短期離職者が出た場合に企業側で確認・対応すべきポイントです。

  • 離職票(離職票-1・-2)の離職理由を実態に即して正確に記載しているか(虚偽の記載は不正受給の原因となりうる)。
  • 短期雇用の労働実績(出勤日数・勤務時間等)を正確に保存しているか
  • 週20時間以上勤務する短時間労働者を含め、雇用保険の被保険者資格取得・喪失の届出に漏れがないか
  • 短期契約の更新・非更新に関する説明を明確に行い、労働者が更新期待を誤認しないようにしているか

短期離職の受給可否を社内で整理したい方へ

植本のシミュレーターは短期雇用や被保険者期間が短いケースにも配慮した設計です。まずは複数シナリオを試して、ハローワーク相談の準備資料として活用いただけます。

7|よくある質問(FAQ)

Q:勤続11か月でも絶対に受給できないのですか?
A:いいえ。一般のルールでは、特定受給資格者・特定理由離職者以外の方は離職前2年間に通算12か月以上の被保険者期間が必要とされていますが、会社都合(特定受給資格者)として扱われる場合や特定理由離職者・短期雇用特例被保険者として特例一時金の対象となる場合など、例外もあるため、一度ハローワークで個別の状況を確認することが望ましいといえます。
Q:短期離職で受給できた場合、給付日数はどのくらいですか?
A:給付日数は、年齢・被保険者期間・離職理由によって決まります。短期離職であっても、特定受給資格者・一部の特定理由離職者や就職困難者として認められれば、一般の離職者より所定給付日数が手厚くなる場合があります。
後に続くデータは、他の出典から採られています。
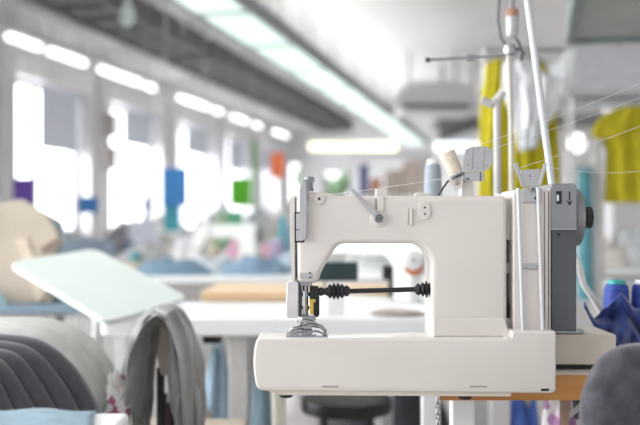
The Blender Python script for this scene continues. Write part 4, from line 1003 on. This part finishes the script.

具体的な日数は、ハローワークが公表している「所定給付日数」の表を参照して確認します。
Q:特例一時金というのはどんなときに使えますか?
A:短期雇用特例被保険者(季節的・臨時的に働く方)で、離職日前1年に11日以上働いた月が通算6か月以上あるなどの要件を満たす場合に、特例一時金の支給対象となることがあります。申請方法や詳細は、短期雇用特例制度のリーフレットやハローワーク窓口で確認する必要があります。

参考リンク(公的資料)

まとめ(短期離職で失業手当を検討するときの整理ポイント)

  1. まずは離職票の「離職理由」と被保険者期間(月ごとの賃金支払基礎日数11日以上の月数)を確認し、実態に即した記載・申告になっているかを確認する。
  2. 被保険者期間が短くても、会社都合による離職や正当な理由のある自己都合、短期雇用特例被保険者としての特例一時金の可能性など、例外要件に該当しないかを整理する(判断はハローワークが行う)。
  3. 疑問点がある場合は離職票・就労実績・診断書等を持参し、ハローワークの窓口で確認したうえで、必要な手続きを進める。
  4. 労務担当者としては、雇用保険の資格取得・喪失の届出と離職票の正確な作成、労働実績データの保全を通じて、従業員の適正な受給をサポートする体制を整えておくことが重要である。